* [To be done] Collect all lines containing the word "wide" from the data.

:::::

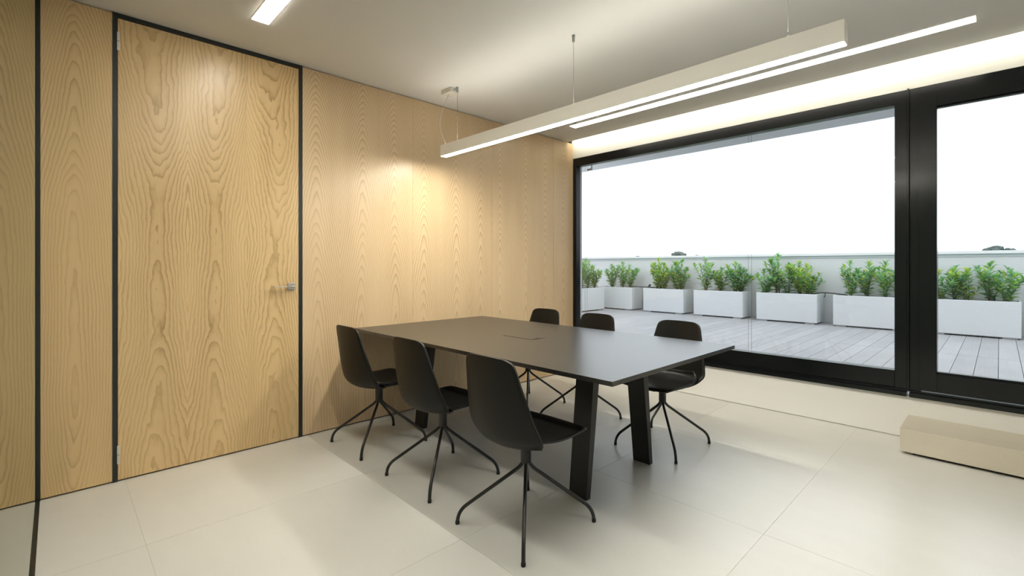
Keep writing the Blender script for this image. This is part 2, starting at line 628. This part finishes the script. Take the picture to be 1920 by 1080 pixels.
GL = .040    # glass plane
w1 = empty('window_1')
tag(w1, 'large fixed black-framed window pane beside the oak wall', None, None, 'structure')
XM = 3.105
wpart(MB().box((.0015, 0.0, .338), (.048, .075, WZ1 - .002), .002), 'frame_stile', 'black_frame', w1)
wpart(MB().box((3.026, 0.0, .338), (XM - .006, .075, WZ1 - .002), .002), 'frame_stile', 'black_frame', w1)
wpart(MB().box((.048, 0.0, 2.340), (3.026, .075, WZ1 - .002), .003), 'frame_rail', 'black_frame', w1)
wpart(MB().box((.048, -.004, .346), (3.026, .075, .462), .002), 'frame_rail', 'black_frame', w1)
wpart(MB().box((.0015, -.030, WZ0 + .001), (XM - .006, .075, .326), .003), 'sill_track', 'black_frame', w1)
wpart(MB().box((.0015, -.012, .327), (XM - .006, .075, .337), .001), 'track_step', 'black_frame', w1)
wpart(MB().box((.0015, .006, .337), (XM - .006, .07, .3465)), 'gasket', 'black_groove', w1)
wpart(MB().box((.046, GL - .010, .460), (3.028, GL + .010, 2.342)), 'glass_pane', 'glass', w1)
wpart(MB().box((XM - .0055, -.014, WZ0 + .035), (XM + .0065, .075, WZ1 + .004), .003), 'cover_strip', 'black_frame', w1)

w2 = empty('window_2')
tag(w2, 'black-framed opening window sash on the far side of the mullion from the oak wall', None, None, 'structure')
A, B = XM + .007, WX1 - .002
wpart(MB().box((A, 0, .338), (3.172, .075, WZ1 - .002), .002), 'frame_stile', 'black_frame', w2)
wpart(MB().box((B - .06, 0, .338), (B, .075, WZ1 - .002), .002), 'frame_stile', 'black_frame', w2)
wpart(MB().box((3.172, 0, 2.372), (B - .06, .075, WZ1 - .002), .002), 'frame_rail', 'black_frame', w2)
wpart(MB().box((A, -.030, WZ0 + .001), (B, .075, .326), .003), 'sill_track', 'black_frame', w2)
wpart(MB().box((A, -.012, .327), (B, .075, .337), .001), 'track_step', 'black_frame', w2)
wpart(MB().box((3.166, -.018, .348), (3.262, .07, 2.380), .003), 'sash_stile', 'black_frame', w2)
wpart(MB().box((B - .16, -.018, .348), (B - .062, .07, 2.380), .003), 'sash_stile', 'black_frame', w2)
wpart(MB().box((3.262, -.018, .348), (B - .16, .07, .474), .003), 'sash_rail', 'black_frame', w2)
wpart(MB().box((3.262, -.018, 2.280), (B - .16, .07, 2.380), .003), 'sash_rail', 'black_frame', w2)
wpart(MB().box((3.2615, .0, .474), (B - .1605, .03, .486), .002), 'glazing_bead', 'black_frame', w2)
wpart(MB().box((3.2615, .0, 2.268), (B - .1605, .03, 2.280), .002), 'glazing_bead', 'black_frame', w2)
wpart(MB().box((3.258, GL - .010, .472), (B - .156, GL + .010, 2.282)), 'glass_pane', 'glass', w2)


# ------------------------------------------------------------------ lights
def strip_light(x0, x1, y0, y1, label, mat='light_ceiling'):
    t = empty('ceiling_light', ((x0 + x1) / 2, (y0 + y1) / 2, CEIL))
    tag(t, label, 'ceiling light', 'recessed linear ceiling lights')
    lx, ly = (x1 - x0) / 2, (y1 - y0) / 2
    MB().box((-lx, -ly, -.005), (lx, ly, -.0005), .001).build('diffuser', mat, t)
    fr = MB()
    e = .003
    fr.box((-lx - e, -ly - e, -.003), (lx + e, -ly - .0002, -.0003))
    fr.box((-lx - e, ly + .0002, -.003), (lx + e, ly + e, -.0003))
    fr.box((-lx - e, -ly, -.003), (-lx - .0002, ly, -.0003))
    fr.box((lx + .0002, -ly, -.003), (lx + e, ly, -.0003))
    fr.build('frame', 'lamp_white', t)


strip_light(.478, 3.50, -3.322, -3.237, 'recessed linear ceiling light in front of the oak door')
strip_light(.430, 3.47, -.545, -.457, 'recessed linear ceiling light running along the window slot', 'light_window')

PX0, PX1, PY, PZ = .272, 3.122, -1.918, 2.091
pl = empty('pendant_light', ((PX0 + PX1) / 2, PY, PZ))
tag(pl, 'long white linear pendant lamp hung on wires above the black table', 'pendant lamp')
hx, hw, hh = (PX1 - PX0) / 2, .028, .088
hb = MB()
hb.box((-hx, -hw, .0), (hx, -hw + .003, hh))
hb.box((-hx, hw - .003, .0), (hx, hw, hh))
hb.box((-hx, -hw + .003, hh - .004), (hx, hw - .003, hh))
hb.box((-hx, -hw + .003, .0), (-hx + .004, hw - .003, hh - .004))
hb.box((hx - .004, -hw + .003, .0), (hx, hw - .003, hh - .004))
hb.build('housing', 'lamp_white', pl)
MB().box((-hx + .005, -hw + .004, -.002), (hx - .005, hw - .004, .010), .003).build('diffuser', 'light_pendant', pl)
MB().box((-hx + .03, -hw + .010, hh + .0004), (hx - .03, hw - .010, hh + .0016)).build('added_fill_strip', 'ceiling_fill', pl)  # added glowing strip on the housing top, only there to brighten the ceiling
cz = CEIL - PZ
for x in (.466, 1.678, 2.905):
    xx = x - (PX0 + PX1) / 2
    wi = MB().tube([(xx, 0, hh + .012), (xx, 0, cz - .02)], .0011, 8).build('suspension_wire', 'wire', pl)
    MB().tube([(xx, 0, hh - .001), (xx, 0, hh + .010), (xx, 0, hh + .030)], [.0075, .0065, .002], 14).build('wire_grip', 'wire', wi)
    MB().tube([(xx, 0, cz - .040), (xx, 0, cz - .03), (xx, 0, cz - .0005)], [.008, .0085, .010], 14).build('ceiling_anchor', 'wire', wi)
pb = MB().box((.312 - 1.697, -.045, cz - .036), (.440 - 1.697, .035, cz - .0005), .004).build('power_box', 'lamp_white', pl)
MB().tube([(.4405 - 1.697, -.012, cz - .019), (.4415 - 1.697, -.012, cz - .019)], .0035, 12).build('screw', 'wire', pb)
cp = []
for k in range(21):
    u = k / 20
    z = cz - .036 - u * (cz - .036 - hh)
    cp.append((.365 - 1.697 - .100 * math.sin(math.pi * min(1, u * 1.04)) - .030 * u, -.012 - .012 * u, z))
MB().tube(cp, .0022, 8).build('power_cord', 'cord', pl)

cv = MB().box((.03, -.0995, CEIL + .018), (X1 - .05, -.0955, CEIL + .034)).build('cove_light', 'light_cove')
tag(cv, 'warm light strip hidden in the ceiling slot above the window', 'strip light')

# ------------------------------------------------------------------ table
TX0, TX1, TY0, TY1, TZ = .012, 2.425, -2.535, -1.318, .730
tb = empty('meeting_table', ((TX0 + TX1) / 2, (TY0 + TY1) / 2, 0))
tag(tb, 'long black meeting table with slab legs, set against the oak wall', 'table')
ox, oy = (TX0 + TX1) / 2, (TY0 + TY1) / 2
MB().box((TX0 - ox, TY0 - oy, TZ - .021), (TX1 - ox, TY1 - oy, TZ), .0012).build('tabletop', 'table', tb)
YC = -1.912
for (xa, xb) in ((.362, .480), (1.917, 2.035)):
    for s in (1, -1):
        def q(yo, yi, z):
            a, b = YC - s * yo - oy, YC - s * yi - oy
            lo, hi = min(a, b), max(a, b)
            return [(xa - ox, lo, z), (xb - ox, lo, z), (xb - ox, hi, z), (xa - ox, hi, z)]
        MB().hexa(q(.316, .284, .001), q(.248, .196, TZ - .0225)).build('leg', 'table_leg', tb)
    MB().box((xa + .01 - ox, YC - .245 - oy, TZ - .034), (xb - .01 - ox, YC + .245 - oy, TZ - .0215)).build('leg_bracket', 'table_leg', tb)
MB().box((.48 - ox, YC - .03 - oy, TZ - .05), (1.917 - ox, YC + .03 - oy, TZ - .0215)).build('underframe_beam', 'table_leg', tb)
# cable flap let into the top: lid a hair proud inside a black joint
gx0, gx1, gy0, gy1 = 1.12 - ox, 1.405 - ox, -2.005 - oy, -1.885 - oy
pf = MB()
pf.box((gx0, gy0, TZ + .0001), (gx1, gy1, TZ + .0006))
pf = pf.build('cable_port', 'black_groove', tb)
MB().box((gx0 + .003, gy0 + .004, TZ + .0006), (gx1 - .004, gy1 - .0015, TZ + .0016)).build('port_lid', 'table', pf)
MB().box((gx1 - .018, gy0 + .03, TZ + .0016), (gx1 - .004, gy1 - .04, TZ + .0020)).build('finger_slot', 'black_groove', pf)


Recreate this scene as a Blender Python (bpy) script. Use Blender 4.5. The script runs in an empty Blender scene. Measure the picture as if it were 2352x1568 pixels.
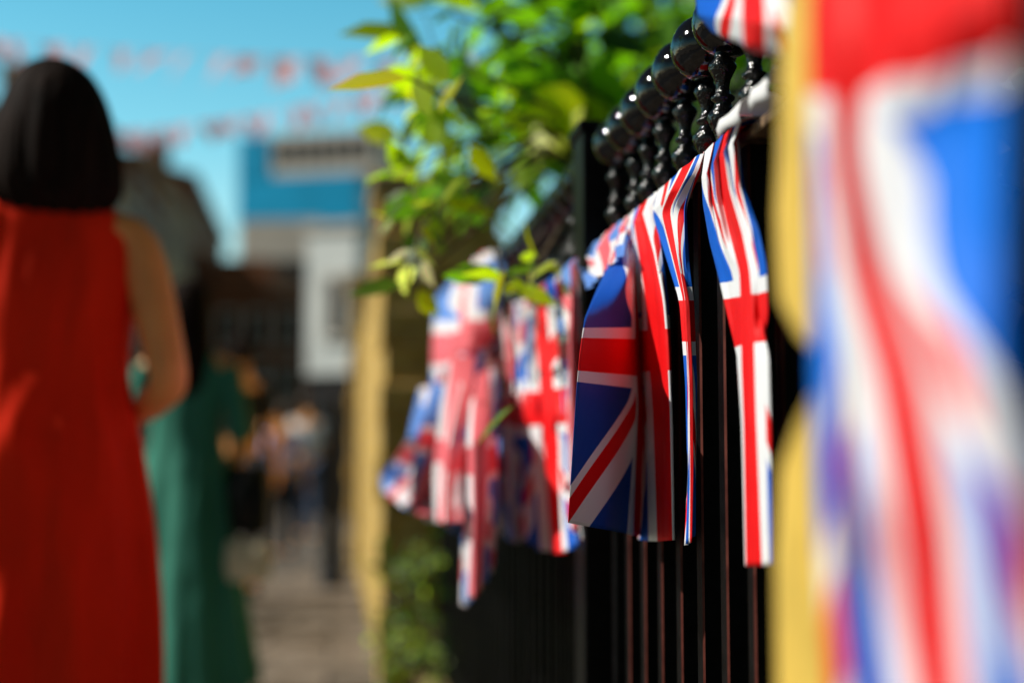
import bpy, math, random
import numpy as np
from mathutils import Vector, Matrix
random.seed(7); rng = np.random.default_rng(7)
col = bpy.context.scene.collection
R = math.radians
# ------------------------------------------------------------------ camera
FP = 3267.0
YAW, PITCH = R(7.23), math.atan(285/FP)
CAM = Vector((0, 0, .88))
Fv = Vector((math.sin(YAW)*math.cos(PITCH), math.cos(YAW)*math.cos(PITCH), math.sin(PITCH)))
Rv = Vector((math.cos(YAW), -math.sin(YAW), 0))
Uv = Rv.cross(Fv)
def ray(px, py): return Fv + Rv*((px-1176)/FP) - Uv*((py-784)/FP)
def atx(px, py, x):
    d = ray(px, py); return CAM + d*(x/d.x)
def atd(px, py, d): return CAM + ray(px, py)*d
def spot(px, d, z=0):
    p = atd(px, 1069, d); return Vector((p.x, p.y, z))
cd = bpy.data.cameras.new('camera'); cam = bpy.data.objects.new('camera', cd); col.objects.link(cam)
m = Matrix(((Rv.x, Uv.x, -Fv.x, CAM.x), (Rv.y, Uv.y, -Fv.y, CAM.y), (Rv.z, Uv.z, -Fv.z, CAM.z), (0, 0, 0, 1)))
cam.matrix_world = m
cd.lens = 50; cd.sensor_width = 36; cd.clip_start = .05; cd.clip_end = 3000
cd.dof.use_dof = True; cd.dof.focus_distance = 1.54; cd.dof.aperture_fstop = 1.6
bpy.context.scene.camera = cam
bpy.context.scene.view_settings.view_transform = 'Standard'
# ------------------------------------------------------------------ light
S = Vector((-.74, .0, .67)).normalized()
sl = bpy.data.lights.new('sun', 'SUN'); sl.energy = 5.0; sl.angle = R(.5); sl.color = (1, .96, .88)
so = bpy.data.objects.new('sun', sl); col.objects.link(so)
so.rotation_euler = S.to_track_quat('Z', 'Y').to_euler()
w = bpy.data.worlds.new('World'); bpy.context.scene.world = w; w.use_nodes = True
nt = w.node_tree; bg = nt.nodes['Background']
sk = nt.nodes.new('ShaderNodeTexSky'); sk.sky_type = 'NISHITA'; sk.sun_disc = False
sk.sun_elevation = math.asin(S.z); sk.sun_rotation = math.atan2(S.x, S.y)
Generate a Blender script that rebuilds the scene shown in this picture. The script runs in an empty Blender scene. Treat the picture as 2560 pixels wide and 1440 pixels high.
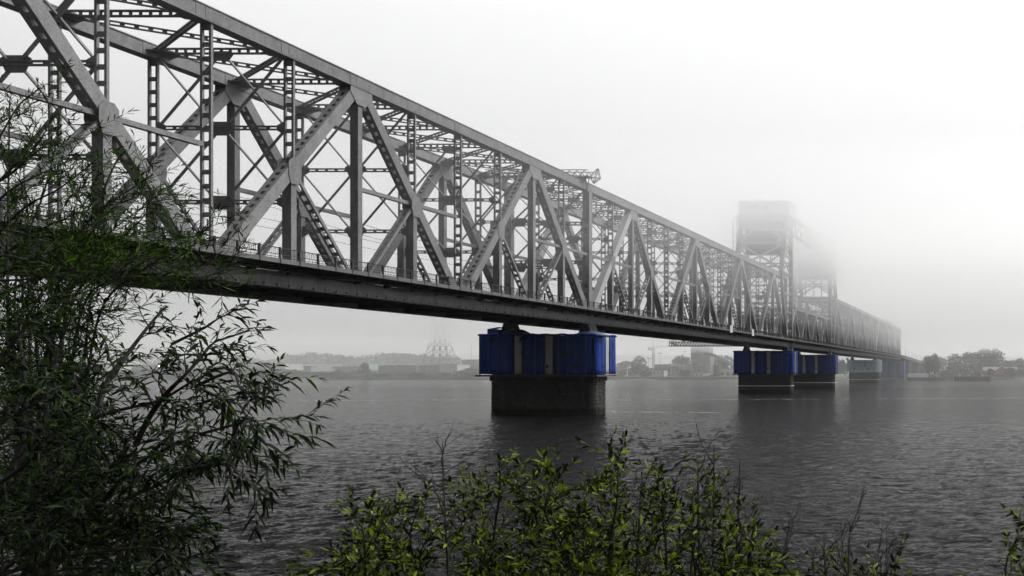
STEEL = (0.195,0.195,0.198); STEEL_L = (0.40,0.402,0.405); EXPO = 0.62
SUN_E = 1.8; ANI = 0.6; DOME = (0.07, 1.0)
SKYV = [(0.0,2.45),(0.05,2.95),(0.14,4.15),(0.26,5.8),(0.5,8.0),(1.0,21.0)]
HAZE = 0.00007
FOGS = [(-1100,-331,420,1300,31,69,0.0035,'fog hiding the head of the pylon'),
        (-330,300,85,900,22,69,0.0035,'low fog hanging round the upper trusses'),
        (-300,200,200,520,47,68,0.017,'denser fog swallowing the nearer tower top'),
        (-320,220,285,540,41,67,0.020,'thick fog hiding the farther tower top'),
        (-1420,1220,320,1500,-2.5,39.5,0.00095,'mist lying over the far reach of the river')]
WAVES = [(0.33,0.8,1.9,0.5,-0.15,4.0),(1.1,0.7,1.7,0.22,0.12,5.0),(3.2,0.7,1.6,0.07,0.0,4.0)]
WSLOPE = 0.20
WIL_A = ((0.003,0.006,0.0015),(0.027,0.060,0.004),(1.4,1.7,0.4),0.5,0.3)
WIL_B = ((0.005,0.010,0.0015),(0.21,0.28,0.012),(1.3,1.4,0.5),0.42,0.35)  # few bright leaves among many dark: lit highlights put into the leaf colour
VB = 10
WIL_C = ((0.006,0.012,0.002),(0.060,0.125,0.008),(1.4,1.6,0.4),0.5,0.35)  # greener upper leaves; the light they catch is put into the colour too
import bpy, math, random
import numpy as np
from mathutils import Vector, Matrix

R = math.radians
SC = bpy.context.scene
COL = SC.collection
# ------------------------------------------------------------------ camera model (28 mm shift lens, level, aimed along the bridge axis)
F, PX, PY, CH = 1990.0, 2478.0, 926.5, 7.5
def at(x, y, Y):
    return Vector(((x - PX) * Y / F, Y, CH + (PY - y) * Y / F))

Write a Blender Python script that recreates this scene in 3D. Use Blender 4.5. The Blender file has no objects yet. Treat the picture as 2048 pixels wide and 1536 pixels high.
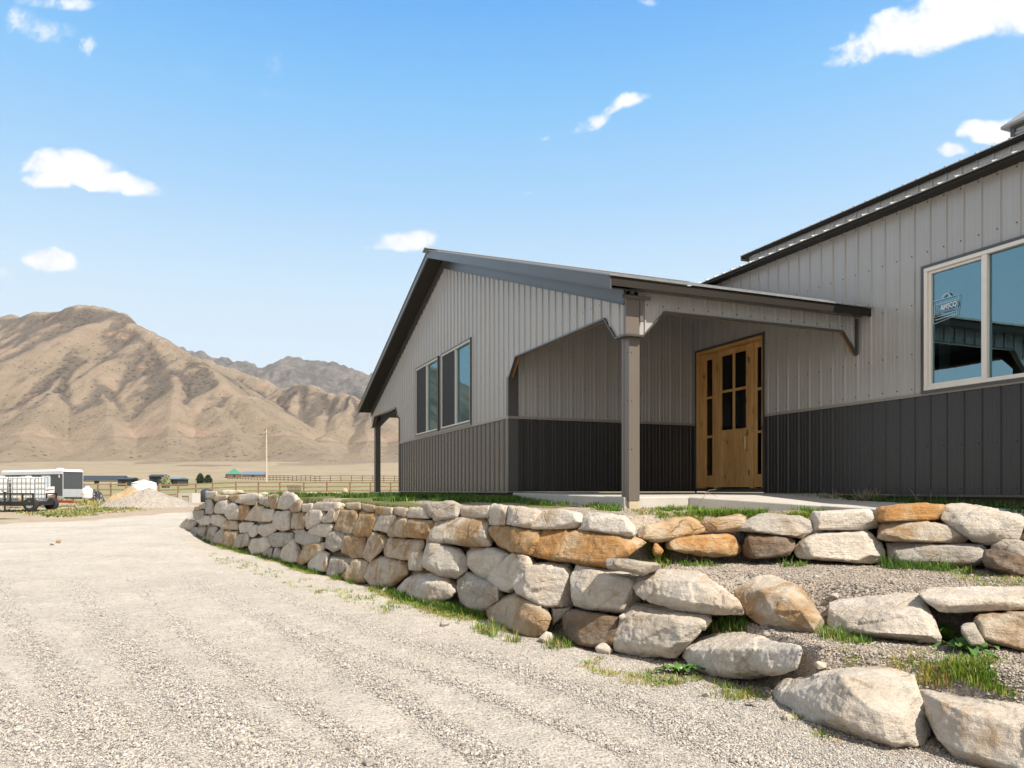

:::::

* [Task output]
Generate a Blender script that rebuilds the scene shown in this picture. The script runs in an empty Blender scene. Treat the picture as 2560 pixels wide and 1440 pixels high.
Write a Blender Python script that recreates this scene in 3D. Use Blender 4.5. The Blender file has no objects yet. Treat the picture as 2048 pixels wide and 1536 pixels high.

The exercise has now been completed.